On radiating baroclinic instability of zonally varying flow

Abstract

The baroclinic instability characteristics of zonally varying flow are examined in a quasigeostrophic, two-layer, beta-plane model. The most unstable eigenmode is determined numerically by solving a one-dimensional initial value problem. Emphasis is placed on determining how the basic state vertically averaged wind, U_B, local maximum in vertical wind shear, ΔU_T, and length of the locally unstable region, λ_L, combine to yield local instabilities whose energy fluxes radiate deep into the locally neutral far field.

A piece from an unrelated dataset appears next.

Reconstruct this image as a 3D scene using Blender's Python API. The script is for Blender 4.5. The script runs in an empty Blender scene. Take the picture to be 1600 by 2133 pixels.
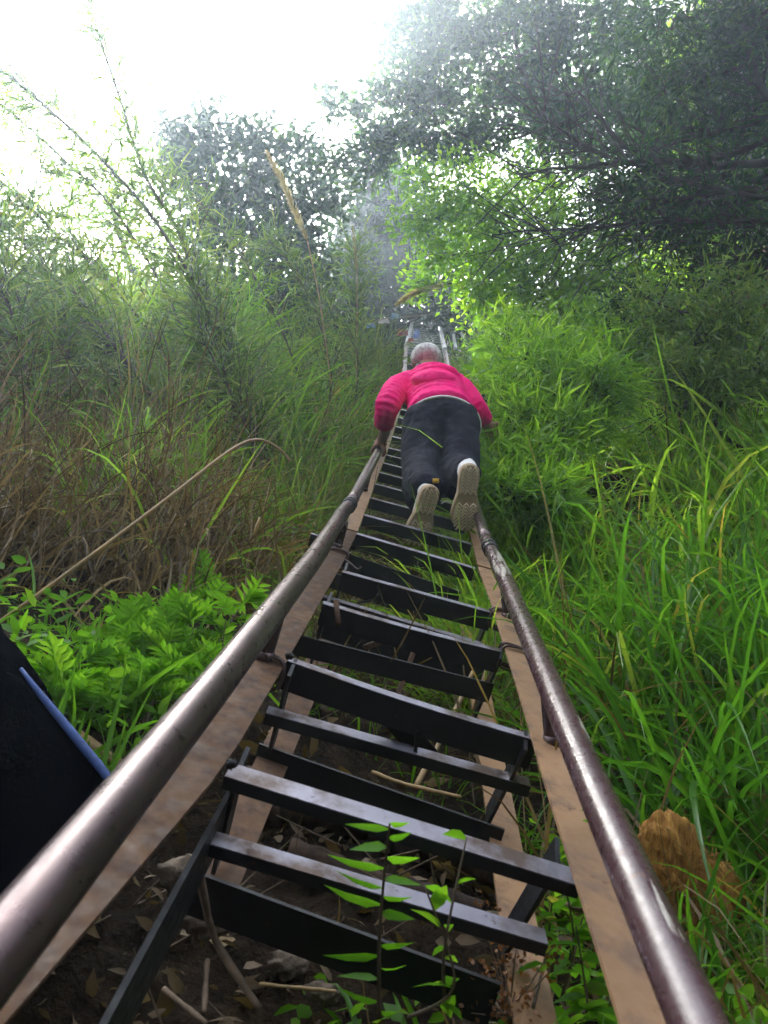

The existence of such zonally radiating instabilities (RIs), which represent a transition between trapped and global instabilities, requires that λ_L not exceed some critical value and that ΔU_T/U_B lie within a certain range. In sharp contrast to the trapped and global instabilities, the RIs have horizontal wavelengths that increase dramatically with distance from the locally unstable region. If λ_L and ΔU_T/U_B are both sufficiently small, the local instability that emerges is characterized by a vertical asymmetry in its horizontal spatial structure; the disturbance in the upper layer has a longer zonal wavelength than its counterpart in the lower layer. For slowly varying basic states, analysis of the local disturbance energetics reveals that the baroclinic energy conversion predominates within the locally unstable region. For basic states that vary rapidly in the downstream direction, the barotropic energy conversion associated with the horizontal deformation field may predominate over the baroclinic conversion depending on the relative importance of ΔU_T and U_B. For RIs, the energy budget outside the locally unstable region is primarily due to the advection of total energy and the convergence of mechanical energy flux. Calculations of the basic state tendencies show that the net effect of the local (trapped or radiating) instabilities is to redistribute energy from the baroclinic to the barotropic component of the basic state flow. The fluxes produced by the trapped modes reduce the vertical shear downstream of the jet center, while the fluxes produced by the radiating modes reduce the vertical shear both downstream and near the jet center.